Marcos Aguilar Pérez takes care of orchids rescued from the rainforest in his backyard in Santa Rita Las Flores, Mapastepec, Chiapas, Mexico.

Adriana Alcázar González/GPJ Mexico
Adriana Alcázar González

MAPASTEPEC — Sweat cascades down Candelaria Salas Gómez’s forehead as she separates the bulbs of one of the orchids she and the other members of the Santa Rita Las Flores Community Ecotourism group have rescued from the rainforest. The group houses and protects over 1,000 orchids recovered from El Triunfo Biosphere Reserve, in the southeastern Mexican state of Chiapas, after powerful storms.

“When the storms and heavy rains end, we climb to the vicinity of the mountains and collect the orchids that have fallen from the trees.
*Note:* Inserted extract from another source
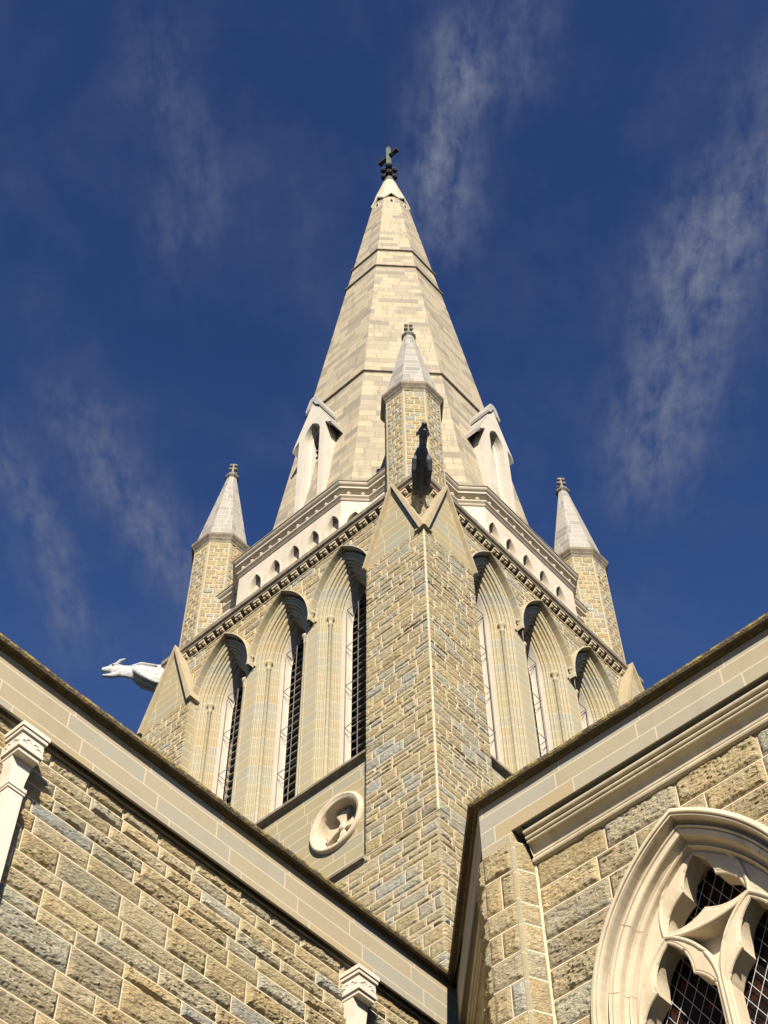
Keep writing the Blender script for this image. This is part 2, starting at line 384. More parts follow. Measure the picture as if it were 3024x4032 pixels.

We bring them to Santa Rita, care for them, and build their strength to reintegrate them into the reserve later,” says Salas Gómez, 32, as she attaches an orchid to a clay base to help it recover.

Like magnets, the orchids of Santa Rita have exerted a pull on those who have migrated from the area due to lack of opportunity. After years away from home, Salas Gómez was one of those who returned, attracted by the community venture to rescue these flowers and exhibit them as a tourist attraction, which provides residents with an adequate income.